Georg Forster wird Professor für Naturgeschichte in Kassel. „Als Mensch, als Weltbürger, als Europäer, als Franke fühlt er sich. Eine fast einzigartige Haltung in einer Zeit von engstirnigem und überheblichem Nationalismus“, fährt Franz Biet fort. Er lernt Johann Wolfgang von Goethe, Gotthold Ephraim Lessing und viele weitere Größen seiner Zeit kennen. Von 1784 bis 1787 lehrt Forster als Professor für Naturgeschichte an der litauischen Universität Vilnius. Als sich eine von Zarin Katharina der Großen in Aussicht gestellte Pazifik-Expedition zerschlägt, nimmt er die Stelle des Oberbibliothekars der Universität Mainz an. „Er will sich nun zum wahrhaft aufgeklärten Schriftsteller ausbilden – und das in diesem reaktionären Bistum“, beschreibt Karin Biet die Umstände.

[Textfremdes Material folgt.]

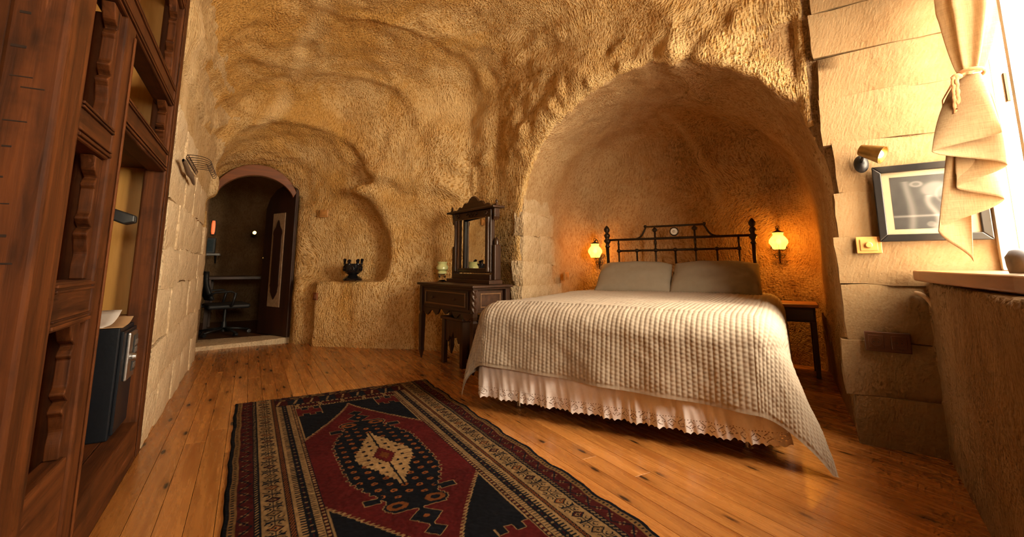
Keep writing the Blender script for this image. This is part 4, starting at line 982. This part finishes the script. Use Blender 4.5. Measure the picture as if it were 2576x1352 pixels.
# ================================================================ SCONCES
sg_ = NT('frosted_lamp_glass'); co = sg_.coord(); ln = sg_.noise(co, 14, 3)
em = sg_.new('ShaderNodeEmission'); sg_.c(sg_.ramp(ln, [(0.3, (1.0, 0.55, 0.06)), (0.7, (1.0, 0.78, 0.20))]), em.inputs['Color']); em.inputs['Strength'].default_value = 1.05
trn = sg_.new('ShaderNodeBsdfTransparent'); trn.inputs['Color'].default_value = (1.0, 0.75, 0.35, 1)
pb = sg_.new('ShaderNodeMixShader'); pb.inputs[0].default_value = 0.40; sg_.c(sg_.b.outputs[0], pb.inputs[1]); sg_.b.inputs['Base Color'].default_value = (0.8, 0.7, 0.45, 1); sg_.b.inputs['Roughness'].default_value = 0.2
sg_.c(trn.outputs[0], pb.inputs[2]); ads = sg_.new('ShaderNodeAddShader'); sg_.c(pb.outputs[0], ads.inputs[0]); sg_.c(em.outputs[0], ads.inputs[1]); sg_.c(ads.outputs[0], sg_.out.inputs['Surface'])
SHADE = sg_.m
def sconce(label, loc, power, back):
    t = thing('wall_sconce', label, 'lamp', loc, BR, 'glass sconces beside the bed')
    MB().lathe([(0.040, -0.060), (0.048, -0.072), (0.052, -0.066), (0.060, -0.045), (0.080, -0.012), (0.078, 0.012), (0.058, 0.042), (0.044, 0.056), (0.044, 0.072), (0.050, 0.082)], seg=28, caps=False).build('glass_shade', SHADE, t, True)
    MB().ball((0, 0, 0), 0.022, 12, 8, (1, 1, 1.3)).build('bulb', emis('sconce_bulb', (1.0, 0.75, 0.30), 5), t, True)
    MB().lathe([(0.046, 0.082), (0.050, 0.088), (0.020, 0.100), (0.008, 0.108)], seg=18).build('cap', IRON, t, True)
    MB().tube([(0.012 * math.cos(a) * 1.2, 0, 0.128 + 0.018 * math.sin(a)) for a in [2 * PI * k / 12 for k in range(12)]], 0.003, 6, True).build('hanging_ring', IRON, t, True)
    MB().tube(bez((0, 0, 0.105), (0, 0.05, 0.16), (0, back * 0.8, 0.13), (0, back, 0.02), 12), 0.006, 8).build('arm', IRON, t, True)
    for s in (-1, 1):
        MB().tube([(0.035 * s + s * 0.030 * math.cos(a) * (1 - a / 14), back - 0.012, -0.06 + 0.034 * math.sin(a) * (1 - a / 14)) for a in [k * 0.45 for k in range(22)]], 0.0045, 6).build('scroll', IRON, t, True)
        MB().tube([(0.024 * s + s * 0.022 * math.cos(a) * (1 - a / 14), back - 0.012, -0.135 + 0.030 * math.sin(a) * (1 - a / 14)) for a in [k * 0.45 for k in range(22)]], 0.004, 6).build('scroll', IRON, t, True)
    MB().tube([(0, back, 0.04), (0, back - 0.01, -0.08), (0, back - 0.01, -0.20)], [0.008, 0.010, 0.004], 8).build('backplate', IRON, t, True)
    MB().tube([(0, back - 0.012, -0.02), (0, back * 0.5, -0.03), (0, back * 0.35, -0.09), (0, 0.01, -0.085), (0, 0, -0.062)], 0.004, 6).build('lower_arm', IRON, t, True)
    point('sconce_light', (0, 0, 0.0), power, (1.0, 0.42, 0.055), 0.03, t)
sconce('lit glass wall sconce left of the bed headboard', (3.39, 4.055, 1.066), 24.0, 0.14)
sconce('lit glass wall sconce right of the bed headboard', (4.285, 2.488, 1.130), 30.0, 0.13)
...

„Forsters Leben nimmt eine Wende, als französische Revolutionstruppen 1792 Mainz besetzen, die Republik ausgerufen und er in höchste Ämter berufen wird“, berichtet Franz Biet: „Der Aufklärer wird zum Revolutionär.“ Er plädiert für den Anschluss der Republik an Frankreich und tritt dem Mainzer Jakobinerklub bei. Er wird Abgeordneter des rheinisch-deutschen Nationalkonvents und als solcher nach Paris entsandt. Als die Franzosen ein Jahr später aus Mainz abziehen, ist die Republik schon wieder Geschichte. „Aufgrund eines Dekrets von Kaiser Franz II verfällt Forster damit in Deutschland der Reichsacht“, beschreibt Franz Biet die Folgen für den Gelehrten. Forster bleibt von der Notwendigkeit der Revolution aber nach außen hin überzeugt.

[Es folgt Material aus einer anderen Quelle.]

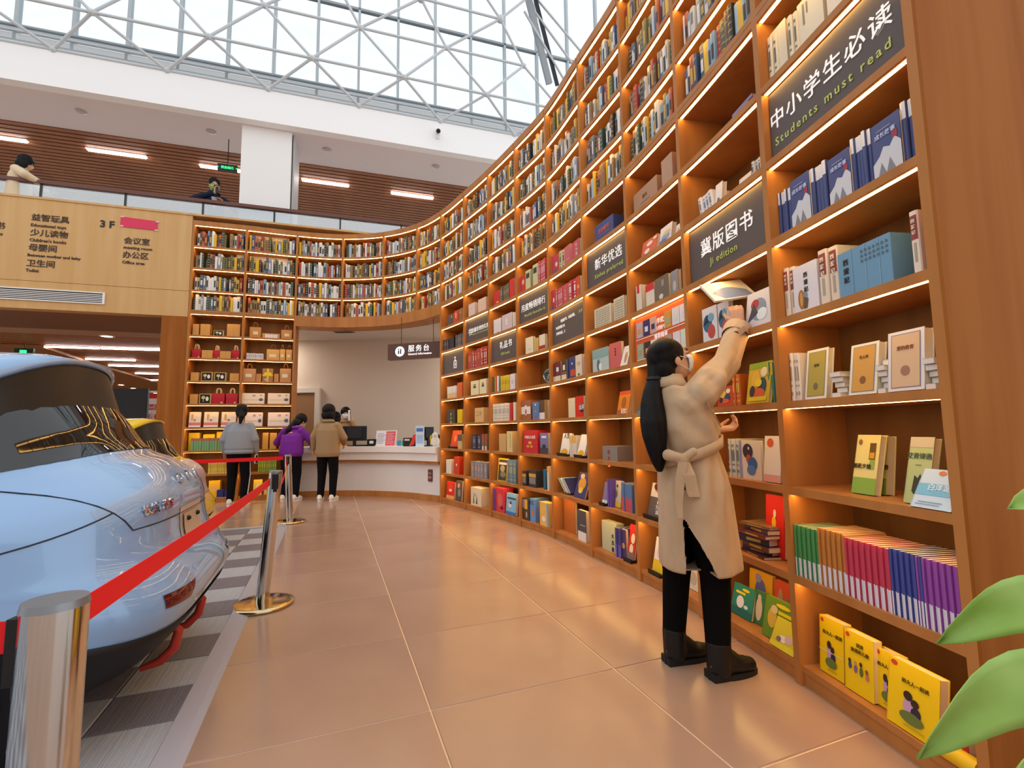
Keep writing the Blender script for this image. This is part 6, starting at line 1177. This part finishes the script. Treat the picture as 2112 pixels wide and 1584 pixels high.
def belt(B_, a, b, sag=.01, h=.048):
    a = Vector(a)-B_.location; b = Vector(b)-B_.location; d = (b-a); n = Vector((-d.y, d.x, 0)).normalized()*.0012; R_ = []
    for i in range(13):
        f = i/12; p = a+d*f-Vector((0, 0, sag*4*f*(1-f))); R_.append([p-n-Vector((0, 0, h/2)), p+n-Vector((0, 0, h/2)), p+n+Vector((0, 0, h/2)), p-n+Vector((0, 0, h/2))])
    mb = MB(); mb.loft(R_, RED, smooth=False); mb.build('belt', B_)
b1 = barrier('chrome belt barrier post nearest the camera, at the mat edge', -.737, .79, heads=(112, 190)); b2 = barrier('chrome belt barrier post leaning slightly, midway along the mat edge', -1.73, 3.37, (.085, -.04), .9); b3 = barrier('chrome belt barrier post farthest off, near the khaki jacket', -2.95, 6.38, (-.05, 0), .87, (-68, 190))
belt(b1, (-.737-.02, .79+.055, .862), (-1.655, 3.27, .842)); belt(b1, (-.785, .77, .862), (-1.9, .5, .862), 0); belt(b2, (-1.66, 3.39, .842), (-2.985, 6.33, .83), .12, .045); belt(b3, (-3.05, 6.36, .838), (-5.2, 5.9, .82), .01)
# ---------------------------------------------------------------- service counter
ct = thing('service_counter', 'long curved white service counter with oak trim and kick band', 'counter')
CW = M('#f2efec', .35); CW2 = M('#e9e6e6', .5)
cpts = [(-4.0, 8.74), (-3.6, 8.8), (-3.21, 8.84), (-2.75, 8.78), (-2.26, 8.62), (-1.8, 8.38), (-1.45, 8.1), (-1.24, 7.93)]
def dense(P, n=4):
    out = []
    for i in range(len(P)-1):
        p0 = Vector(P[max(i-1, 0)]); p1 = Vector(P[i]); p2 = Vector(P[i+1]); p3 = Vector(P[min(i+2, len(P)-1)])
        for k in range(n):
            t = k/n; out.append(.5*((2*p1)+(p2-p0)*t+(2*p0-5*p1+4*p2-p3)*t*t+(-p0+3*p1-3*p2+p3)*t**3))
    out.append(Vector(P[-1])); return out
cp_ = dense(cpts)
def cband(o0, o1, z0, z1, m, name):
    R_ = []
    for i, p_ in enumerate(cp_):
        t = (cp_[min(i+1, len(cp_)-1)]-cp_[max(i-1, 0)]).normalized(); n = Vector((-t.y, t.x)); a = p_+n*o0; b = p_+n*o1; R_.append([(a.x, a.y, z0), (a.x, a.y, z1), (b.x, b.y, z1), (b.x, b.y, z0)])
    mb = MB(); mb.loft(R_, m, smooth=False); return mb.build(name, ct)
cband(-.06, .6, .80, .90, CW, 'worktop'); cband(-.02, .5, .66, .80, CW, 'upper_fascia'); cband(.0, .5, .615, .66, WOOD, 'oak_trim'); cband(.06, .5, .1, .615, CW2, 'front'); cband(.03, .5, 0, .1, WOOD, 'kick_band')
pq = thing('plaque', 'small brown notice plaque on the counter front near bookcase', 'plaque', (-1.405, 8.125, .42)); mb = MB(); d = Vector((.77, -.64, 0)); n = Vector((-.64, -.77, 0)); pts = [d*x+Vector((0, 0, z)) for x, z in ((-.05, -.09), (-.04, -.1), (.04, -.1), (.05, -.09), (.05, .09), (.04, .1), (-.04, .1), (-.05, .09))]; mb.prism([p-n*.02 for p in pts], n*.028, M('#6a4034', .5)); mb.build('plate', pq)
for i, ch in enumerate('小心台阶'): text(ch, .05, frame(n*.0095+d*(-.022+.044*(i % 2))+Vector((0, 0, .02-.07*(i//2))), d, (0, 0, 1)), M('#c9a89a'), pq)
# hanging sign
hs = thing('hanging_sign', 'brown hanging sign reading general information over the counter', 'sign', (-2.2, 8.33, 2.57)); sd_ = Vector((.962, -.272, 0)); sn = Vector((-.272, -.962, 0))
mb = MB(); mb.obox(Vector((0, 0, -.14)), sd_*1.02, -sn*.1, (0, 0, .28), M('#5c3a30', .4)); mb.build('box', hs)
for a in (.24, .86): mb = MB(); mb.tube([sd_*a-sn*.05+Vector((0, 0, .14)), sd_*a-sn*.05+Vector((0, 0, .63))], .006, M('#3a3430'), 6); mb.build('rod', hs)
LW = M('#f4f8fc', .4, emit=.7); text('服务台', .125, frame(sd_*.40+sn*.002+Vector((0, 0, -.005)), sd_, (0, 0, 1)), LW, hs, 'lettering', 'LEFT', .006, spacing=1.3); text('General information', .055, frame(sd_*.40+sn*.002+Vector((0, 0, -.075)), sd_, (0, 0, 1)), LW, hs, 'lettering', 'LEFT', .01)
mb = MB(); P = [sd_*(.24+.09*math.cos(a*math.pi/14))+Vector((0, 0, .09*math.sin(a*math.pi/14))) for a in range(28)]; mb.prism([p+sn*.001 for p in P], sn*.002, LW); mb.build('round_logo', hs)
mb = MB()
for x0, z0, x1, z1 in ((-.035, -.045, -.01, .02), (.005, -.045, .03, .045), (-.035, .03, -.01, .05)): mb.obox(sd_*(.24+x0)+sn*.0035+Vector((0, 0, z0)), sd_*(x1-x0), sn*.001, (0, 0, z1-z0), M('#3a3040'))
mb.build('logo_figures', hs, kind='stuff')
def on_counter(x, y): return (x, y, .90)
def monitor(label, x, y, yaw, w=.44, h=.28, tilt=0):
    o = thing('monitor', label, 'monitor', on_counter(x, y), yaw); mb = MB(); mb.box((-w/2, -.02, .1), (w/2, .015, .1+h), M('#1a1b20', .45)); mb.box((-w*.3, -.045, .15), (w*.3, -.02, .08+h), M('#24252a', .5)); mb.build('screen_housing', o)
    mb = MB(); mb.box((-w/2+.012, .015, .112), (w/2-.012, .0165, .1+h-.012), M('#0c1018', .1)); mb.build('screen', o); mb = MB(); mb.box((-.03, -.04, .015), (.03, -.015, .2), BLACK); mb.build('stand', o); mb = MB(); mb.box((-.12, -.1, 0), (.12, .08, .015), BLACK); mb.build('base', o); return o
monitor('black desktop monitor seen from behind, beside khaki jacket woman', -3.02, 9.12, .15)
monitor('black till screen tilted up at the bookcase end of counter', -1.52, 8.5, .9, .26, .24)
kb = thing('keyboard', 'black keyboard lying under the desktop monitor', 'keyboard', on_counter(-2.78, 9.0), -.1); mb = MB(); mb.box((-.2, -.06, 0), (.2, .06, .02), BLACK); mb.build('case', kb); mb = MB()
for i in range(10):
    for j in range(4): mb.box((-.185+.037*i, -.05+.026*j, .02), (-.153+.037*i, -.028+.026*j, .026), M('#2c2d32'))
mb.build('keys', kb, kind='stuff')
pt = thing('receipt_printer', 'small black receipt printer on counter beside the monitor', 'printer', on_counter(-2.62, 8.98), -.2); mb = MB(); mb.box((-.09, -.08, 0), (.09, .1, .13), BLACK); mb.build('body', pt); mb = MB(); mb.box((-.04, -.081, .05), (.04, -.078, .1), M('#e8e4e0')); mb.build('receipt', pt)
ps = thing('notice_stand', 'white and pink notice stand on the middle of the counter', 'stand', on_counter(-2.36, 8.82), -.33)
mb = MB(); mb.obox((-.22, 0, 0), (.44, 0, 0), (0, .012, 0), (0, .05, .29), M('#f0e2e0', .3)); mb.build('panel', ps); mb = MB(); mb.box((-.22, -.01, 0), (.22, .1, .012), M('#e8e0e0', .3)); mb.build('foot', ps)
mb = MB(); mb.obox((.005, -.002, .012), (.195, 0, 0), (0, -.001, 0), (0, .045, .26), M('#e8606c')); mb.build('pink_sheet', ps); mb = MB(); mb.obox((-.2, -.002, .012), (.195, 0, 0), (0, -.001, 0), (0, .045, .26), M('#f4f2f6')); mb.build('white_sheet', ps)
mb = MB()
for i in range(7): mb.obox((-.18, -.0045+.006*i, .05+.03*i), (.13+.02*(i % 3), 0, 0), (0, -.001, 0), (0, .001, .008), M('#9a9ab4')); mb.obox((.03, -.0045+.006*i, .05+.03*i), (.12+.02*((i+1) % 3), 0, 0), (0, -.001, 0), (0, .001, .008), M('#f4d8dc'))
mb.build('printed_lines', ps, kind='stuff')
for i, (c, l_, xx) in enumerate((('#2f8fc8', 'tiny blue payment card stand beside the notice stand', -2.07), ('#3aa878', 'tiny green payment card stand beside the notice stand', -1.98))):
    q = thing('payment_stand', l_, 'stand', on_counter(xx, 8.68-.05*i), -.4); mb = MB(); mb.box((-.035, 0, 0), (.035, .01, .1), M(c)); mb.build('panel', q); mb = MB(); mb.box((-.035, -.02, 0), (.035, .03, .008), WHITE); mb.build('foot', q)
q = thing('price_card', 'tall pale blue notice board standing near the till screen', 'stand', on_counter(-1.63, 8.36), -.6); mb = MB(); mb.box((-.1, 0, 0), (.1, .012, .36), M('#cfe0f4', .4)); mb.build('panel', q); mb = MB(); mb.box((-.08, -.002, .26), (.08, 0, .32), M('#4a7ac0')); mb.box((-.08, -.002, .05), (.08, 0, .2), M('#a8c4e4')); mb.build('print', q)
q = thing('leaflet', 'red folded leaflet leaning on the black till printer', 'leaflet', on_counter(-1.8, 8.46), -.5); mb = MB(); mb.obox((-.05, 0, 0), (.1, .0, .03), (0, .006, 0), (.06, .04, .2), M('#d8281c')); mb.build('sheet', q)
q = thing('till_printer', 'low black till printer behind the red leaflet', 'printer', on_counter(-1.86, 8.58), -.5); mb = MB(); mb.box((-.09, -.06, 0), (.09, .1, .15), BLACK); mb.build('body', q); mb = MB(); mb.box((-.06, -.062, .1), (.06, -.06, .13), M('#d8d4d0')); mb.build('slot', q)
q = thing('plush_toy', 'white and yellow plush bird at the bookcase end of counter', 'toy', on_counter(-1.35, 8.3)); sculpt('body', [('e', (0, 0, .09), (.08, .07, .09)), ('e', (0, -.01, .19), (.055, .055, .055))], M('#f0e8da', .9), q, .008, 2); sculpt('wing', [('e', (-.07, 0, .13), (.02, .05, .07))], M('#e8c030', .9), q, .008, 2); sculpt('beak', [('c', (0, -.05, .19), (0, -.09, .18), .016, .008)], M('#e8a020'), q, .005, 1); sculpt('back_patch', [('e', (.03, .04, .13), (.06, .05, .09))], M('#1c1c22', .9), q, .008, 2)
q = thing('snack_bag', 'yellow and red snack bag by the desktop monitor', 'bag', on_counter(-3.22, 8.95), .2); mb = MB(); mb.loft([[(-.08, -.03, 0), (.08, -.03, 0), (.08, .03, 0), (-.08, .03, 0)], [(-.085, -.04, .1), (.085, -.04, .1), (.085, .04, .1), (-.085, .04, .1)], [(-.07, -.005, .2), (.09, -.005, .22), (.09, .005, .22), (-.07, .005, .2)]], M('#e0b030', .3), smooth=False); mb.build('pouch', q); mb = MB(); mb.box((-.05, -.043, .06), (.05, -.038, .12), M('#c83020')); mb.build('label_patch', q)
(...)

 Am Eingang des Hauses Neue Universitätsstraße 5 in Mainz erinnert eine Gedenktafel an den Naturforscher Georg Forster, der dort von 1788 bis 1793 lebte.

Am Eingang des Hauses Neue Universitätsstraße 5 in Mainz erinnert eine Gedenktafel an den Naturforscher Georg Forster, der dort von 1788 bis 1793 lebte.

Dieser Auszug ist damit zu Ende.